On sait que les CCI d’Espagne, depuis un décret-Loi du 3 décembre 2010, ont dû, dans un délai très court, construire un modèle sans ressources fiscales. A l’évidence, c’est ce modèle qui inspire les magistrats de la rue Cambon.
Conclusion de cette partie :
La Cour n’hésite pas à remettre en question l’existence des édifices consulaires : « …Une évaluation complète et sans tabou de l’utilité des réseaux consulaires pour les entreprises est indispensable.

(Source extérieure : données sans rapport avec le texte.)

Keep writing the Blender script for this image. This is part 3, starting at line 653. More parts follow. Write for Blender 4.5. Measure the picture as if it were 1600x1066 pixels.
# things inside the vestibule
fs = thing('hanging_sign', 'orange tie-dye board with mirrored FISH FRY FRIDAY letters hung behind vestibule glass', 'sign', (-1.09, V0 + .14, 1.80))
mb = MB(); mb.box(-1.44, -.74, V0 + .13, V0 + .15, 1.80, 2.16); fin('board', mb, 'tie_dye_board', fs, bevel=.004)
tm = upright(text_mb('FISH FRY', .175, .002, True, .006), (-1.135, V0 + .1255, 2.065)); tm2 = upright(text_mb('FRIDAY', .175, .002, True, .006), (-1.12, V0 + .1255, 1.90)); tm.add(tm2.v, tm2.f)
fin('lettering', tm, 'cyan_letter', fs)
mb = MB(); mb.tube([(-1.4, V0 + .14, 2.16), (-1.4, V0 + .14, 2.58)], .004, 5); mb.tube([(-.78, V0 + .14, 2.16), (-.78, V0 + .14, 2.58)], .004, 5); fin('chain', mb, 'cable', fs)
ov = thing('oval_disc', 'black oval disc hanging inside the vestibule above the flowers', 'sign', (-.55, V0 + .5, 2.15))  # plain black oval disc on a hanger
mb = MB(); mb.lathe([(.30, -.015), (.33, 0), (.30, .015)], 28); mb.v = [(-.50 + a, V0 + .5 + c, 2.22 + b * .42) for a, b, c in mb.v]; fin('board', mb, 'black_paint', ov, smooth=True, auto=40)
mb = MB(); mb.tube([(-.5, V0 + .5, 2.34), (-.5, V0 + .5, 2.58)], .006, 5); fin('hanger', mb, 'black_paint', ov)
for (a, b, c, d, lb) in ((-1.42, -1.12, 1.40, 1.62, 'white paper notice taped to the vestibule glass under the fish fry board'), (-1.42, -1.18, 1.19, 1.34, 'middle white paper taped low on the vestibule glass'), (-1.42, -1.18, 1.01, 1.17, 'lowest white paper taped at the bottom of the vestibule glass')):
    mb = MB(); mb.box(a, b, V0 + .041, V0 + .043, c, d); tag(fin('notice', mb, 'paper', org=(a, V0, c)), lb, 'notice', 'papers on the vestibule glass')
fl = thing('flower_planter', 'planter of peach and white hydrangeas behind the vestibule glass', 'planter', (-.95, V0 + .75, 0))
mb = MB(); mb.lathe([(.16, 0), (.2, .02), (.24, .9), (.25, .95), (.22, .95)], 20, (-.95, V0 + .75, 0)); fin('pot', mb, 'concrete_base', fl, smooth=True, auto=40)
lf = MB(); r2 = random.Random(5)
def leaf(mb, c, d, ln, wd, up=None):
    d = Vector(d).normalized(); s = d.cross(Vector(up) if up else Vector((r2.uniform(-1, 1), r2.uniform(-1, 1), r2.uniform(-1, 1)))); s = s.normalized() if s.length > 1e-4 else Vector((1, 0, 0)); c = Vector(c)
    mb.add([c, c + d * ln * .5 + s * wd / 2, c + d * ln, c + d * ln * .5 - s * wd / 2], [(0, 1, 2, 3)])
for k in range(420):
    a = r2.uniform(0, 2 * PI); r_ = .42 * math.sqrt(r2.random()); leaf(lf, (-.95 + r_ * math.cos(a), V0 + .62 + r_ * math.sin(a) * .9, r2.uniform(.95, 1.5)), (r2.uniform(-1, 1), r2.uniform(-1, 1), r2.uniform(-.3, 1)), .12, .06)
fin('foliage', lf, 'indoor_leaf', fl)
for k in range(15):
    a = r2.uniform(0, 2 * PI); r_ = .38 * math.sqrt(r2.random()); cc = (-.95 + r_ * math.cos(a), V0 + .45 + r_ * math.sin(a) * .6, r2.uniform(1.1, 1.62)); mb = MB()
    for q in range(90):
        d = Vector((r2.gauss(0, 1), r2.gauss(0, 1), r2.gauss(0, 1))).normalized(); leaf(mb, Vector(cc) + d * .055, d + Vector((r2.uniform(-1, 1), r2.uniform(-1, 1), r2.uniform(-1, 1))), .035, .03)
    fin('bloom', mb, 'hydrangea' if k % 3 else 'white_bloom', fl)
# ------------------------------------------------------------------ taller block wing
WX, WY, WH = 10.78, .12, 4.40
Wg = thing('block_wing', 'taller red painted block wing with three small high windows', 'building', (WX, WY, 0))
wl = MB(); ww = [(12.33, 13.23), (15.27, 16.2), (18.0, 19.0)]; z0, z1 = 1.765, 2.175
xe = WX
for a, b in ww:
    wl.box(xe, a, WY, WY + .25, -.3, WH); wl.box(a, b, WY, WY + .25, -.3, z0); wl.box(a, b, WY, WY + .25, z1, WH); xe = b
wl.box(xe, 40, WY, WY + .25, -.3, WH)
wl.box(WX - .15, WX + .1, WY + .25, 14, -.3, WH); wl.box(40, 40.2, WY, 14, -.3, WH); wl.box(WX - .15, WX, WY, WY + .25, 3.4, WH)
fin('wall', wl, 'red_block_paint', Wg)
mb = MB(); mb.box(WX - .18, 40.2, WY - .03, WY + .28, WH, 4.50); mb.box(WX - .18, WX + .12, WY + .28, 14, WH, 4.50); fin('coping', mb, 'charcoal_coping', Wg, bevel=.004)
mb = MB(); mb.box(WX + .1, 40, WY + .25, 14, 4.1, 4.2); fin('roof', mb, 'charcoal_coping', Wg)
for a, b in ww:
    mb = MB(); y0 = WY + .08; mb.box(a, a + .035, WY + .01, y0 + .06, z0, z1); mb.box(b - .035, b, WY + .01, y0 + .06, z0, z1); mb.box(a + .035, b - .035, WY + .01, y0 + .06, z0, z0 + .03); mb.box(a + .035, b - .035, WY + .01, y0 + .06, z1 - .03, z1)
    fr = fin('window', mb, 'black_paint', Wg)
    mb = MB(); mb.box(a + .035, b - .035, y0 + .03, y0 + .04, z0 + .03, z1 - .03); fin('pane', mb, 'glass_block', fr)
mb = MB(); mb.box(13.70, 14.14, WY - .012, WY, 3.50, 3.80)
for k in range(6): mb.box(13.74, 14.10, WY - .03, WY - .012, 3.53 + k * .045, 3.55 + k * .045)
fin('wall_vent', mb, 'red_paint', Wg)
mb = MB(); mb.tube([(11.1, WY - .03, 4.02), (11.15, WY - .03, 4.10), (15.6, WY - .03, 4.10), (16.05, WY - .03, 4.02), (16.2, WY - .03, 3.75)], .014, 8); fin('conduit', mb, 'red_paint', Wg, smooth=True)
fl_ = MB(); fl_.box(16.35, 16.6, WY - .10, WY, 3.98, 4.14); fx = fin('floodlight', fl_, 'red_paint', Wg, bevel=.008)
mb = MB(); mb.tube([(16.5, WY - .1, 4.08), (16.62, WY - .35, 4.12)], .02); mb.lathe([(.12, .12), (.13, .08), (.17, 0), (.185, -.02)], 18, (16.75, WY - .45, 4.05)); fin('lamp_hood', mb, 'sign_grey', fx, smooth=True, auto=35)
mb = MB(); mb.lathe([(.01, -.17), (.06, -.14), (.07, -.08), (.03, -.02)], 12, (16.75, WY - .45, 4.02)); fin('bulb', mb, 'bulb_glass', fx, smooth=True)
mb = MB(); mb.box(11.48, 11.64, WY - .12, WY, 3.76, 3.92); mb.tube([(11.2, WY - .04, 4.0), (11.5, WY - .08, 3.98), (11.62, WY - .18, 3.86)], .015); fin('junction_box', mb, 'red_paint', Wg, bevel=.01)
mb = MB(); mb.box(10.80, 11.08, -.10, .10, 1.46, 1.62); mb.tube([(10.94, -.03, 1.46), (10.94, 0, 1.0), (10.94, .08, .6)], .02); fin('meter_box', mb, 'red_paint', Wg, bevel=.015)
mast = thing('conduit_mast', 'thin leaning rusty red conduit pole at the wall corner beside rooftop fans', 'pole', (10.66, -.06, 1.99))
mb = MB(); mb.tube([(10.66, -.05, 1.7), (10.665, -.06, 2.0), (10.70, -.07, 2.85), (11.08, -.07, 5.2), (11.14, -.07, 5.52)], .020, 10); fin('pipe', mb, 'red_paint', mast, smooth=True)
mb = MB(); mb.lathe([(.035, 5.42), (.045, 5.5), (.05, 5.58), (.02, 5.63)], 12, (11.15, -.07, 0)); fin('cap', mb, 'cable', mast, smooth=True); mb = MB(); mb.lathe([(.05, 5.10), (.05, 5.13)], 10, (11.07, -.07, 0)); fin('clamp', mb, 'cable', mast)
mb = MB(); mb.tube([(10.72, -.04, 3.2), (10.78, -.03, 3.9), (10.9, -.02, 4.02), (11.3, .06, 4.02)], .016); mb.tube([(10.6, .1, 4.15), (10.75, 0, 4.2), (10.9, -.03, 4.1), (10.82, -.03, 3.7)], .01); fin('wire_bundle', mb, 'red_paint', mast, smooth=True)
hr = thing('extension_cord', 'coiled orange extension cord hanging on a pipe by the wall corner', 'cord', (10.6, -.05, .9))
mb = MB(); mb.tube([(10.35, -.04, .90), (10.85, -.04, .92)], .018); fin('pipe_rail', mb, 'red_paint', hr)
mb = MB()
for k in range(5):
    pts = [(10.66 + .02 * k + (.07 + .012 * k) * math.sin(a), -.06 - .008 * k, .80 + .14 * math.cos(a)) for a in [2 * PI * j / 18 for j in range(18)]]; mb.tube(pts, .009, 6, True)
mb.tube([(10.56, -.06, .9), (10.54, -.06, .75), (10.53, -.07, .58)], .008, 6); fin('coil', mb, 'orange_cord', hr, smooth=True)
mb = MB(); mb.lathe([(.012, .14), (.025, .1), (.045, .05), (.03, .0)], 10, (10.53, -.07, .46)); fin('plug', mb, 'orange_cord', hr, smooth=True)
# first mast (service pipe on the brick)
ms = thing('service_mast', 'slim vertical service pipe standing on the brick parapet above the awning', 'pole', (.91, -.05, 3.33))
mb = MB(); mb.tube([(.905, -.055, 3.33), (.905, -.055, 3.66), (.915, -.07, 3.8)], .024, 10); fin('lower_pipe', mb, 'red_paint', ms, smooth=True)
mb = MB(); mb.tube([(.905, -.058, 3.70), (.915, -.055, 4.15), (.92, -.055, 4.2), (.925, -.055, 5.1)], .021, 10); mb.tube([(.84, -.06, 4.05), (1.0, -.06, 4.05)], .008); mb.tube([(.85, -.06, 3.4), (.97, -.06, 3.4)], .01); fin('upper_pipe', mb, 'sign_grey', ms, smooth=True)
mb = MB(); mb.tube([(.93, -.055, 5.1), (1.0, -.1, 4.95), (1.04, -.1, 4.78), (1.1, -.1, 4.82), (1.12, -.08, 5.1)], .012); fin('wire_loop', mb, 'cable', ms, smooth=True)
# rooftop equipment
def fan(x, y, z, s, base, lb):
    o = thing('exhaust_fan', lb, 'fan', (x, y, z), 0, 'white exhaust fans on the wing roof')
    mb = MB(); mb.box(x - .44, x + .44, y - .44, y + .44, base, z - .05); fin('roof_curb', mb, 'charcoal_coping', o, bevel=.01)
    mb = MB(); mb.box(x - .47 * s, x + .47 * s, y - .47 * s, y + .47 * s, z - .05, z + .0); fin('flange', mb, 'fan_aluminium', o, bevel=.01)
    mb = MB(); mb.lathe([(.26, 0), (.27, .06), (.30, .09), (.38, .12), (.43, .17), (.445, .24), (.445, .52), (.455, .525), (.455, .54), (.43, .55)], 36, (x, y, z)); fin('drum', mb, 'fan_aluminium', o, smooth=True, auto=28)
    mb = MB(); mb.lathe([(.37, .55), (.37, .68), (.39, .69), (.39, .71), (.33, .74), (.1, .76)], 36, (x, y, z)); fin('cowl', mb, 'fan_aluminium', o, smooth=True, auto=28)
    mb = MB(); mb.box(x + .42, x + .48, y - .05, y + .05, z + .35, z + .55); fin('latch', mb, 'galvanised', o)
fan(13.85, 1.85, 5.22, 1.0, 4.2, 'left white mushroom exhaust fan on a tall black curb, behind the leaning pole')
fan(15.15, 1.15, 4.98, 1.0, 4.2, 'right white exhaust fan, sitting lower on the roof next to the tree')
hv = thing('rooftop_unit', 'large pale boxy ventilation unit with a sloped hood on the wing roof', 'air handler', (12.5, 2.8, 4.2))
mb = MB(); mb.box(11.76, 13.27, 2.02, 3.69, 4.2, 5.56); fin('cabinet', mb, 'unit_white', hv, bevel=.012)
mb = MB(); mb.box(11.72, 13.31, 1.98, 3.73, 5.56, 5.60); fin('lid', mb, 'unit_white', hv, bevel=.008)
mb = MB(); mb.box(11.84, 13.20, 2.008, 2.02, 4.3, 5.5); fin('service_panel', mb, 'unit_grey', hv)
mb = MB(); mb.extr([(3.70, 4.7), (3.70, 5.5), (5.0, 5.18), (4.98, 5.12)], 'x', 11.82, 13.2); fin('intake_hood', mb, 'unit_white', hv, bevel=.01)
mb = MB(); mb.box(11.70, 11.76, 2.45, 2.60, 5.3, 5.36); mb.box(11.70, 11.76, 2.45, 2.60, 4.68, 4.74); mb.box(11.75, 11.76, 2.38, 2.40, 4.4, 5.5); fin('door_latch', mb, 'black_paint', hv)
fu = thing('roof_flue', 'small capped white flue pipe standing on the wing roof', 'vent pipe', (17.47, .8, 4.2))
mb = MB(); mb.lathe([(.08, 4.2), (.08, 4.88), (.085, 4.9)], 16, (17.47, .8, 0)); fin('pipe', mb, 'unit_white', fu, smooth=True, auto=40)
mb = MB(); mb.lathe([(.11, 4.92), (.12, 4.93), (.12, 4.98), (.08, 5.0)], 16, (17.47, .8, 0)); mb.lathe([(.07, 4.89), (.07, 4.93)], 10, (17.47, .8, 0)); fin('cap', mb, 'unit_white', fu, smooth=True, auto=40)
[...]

Elle devra permettre de vérifier la légitimité du maintien du financement public qui leur est accordé. »
Le Gouvernement, de son côté, semble adhérer à la démarche et se dit prêt à conduire la réflexion à l’échéance des contrats d’objectifs et de moyen en cours de validité.
Observations de l’ADEPAR :
Ce que l’on peut ou doit lire entre les lignes :
La Cour des comptes semble assez peu convaincue par les orientations de la Loi PACTE concernant l’évolution du modèle des CCI qu’elle estime sans doute trop optimiste.
En revanche, la Cour affiche clairement qu’une concentration régionale rationnelle serait un minimum acceptable (ce qui est loin d’être l’ambition actuelle du réseau).
Sans doute qu’une régionalisation, à marche forcée, permettrait de gagner quelques années de répit… mais le jeu en vaut-il la chandelle ??? Notons que derrière ce modèle, se profile celui de CCI de type anglo-saxon. Elles entreraient alors en concurrence frontale avec les regroupements de chefs d’entreprise comme le Medef ou la Cpme.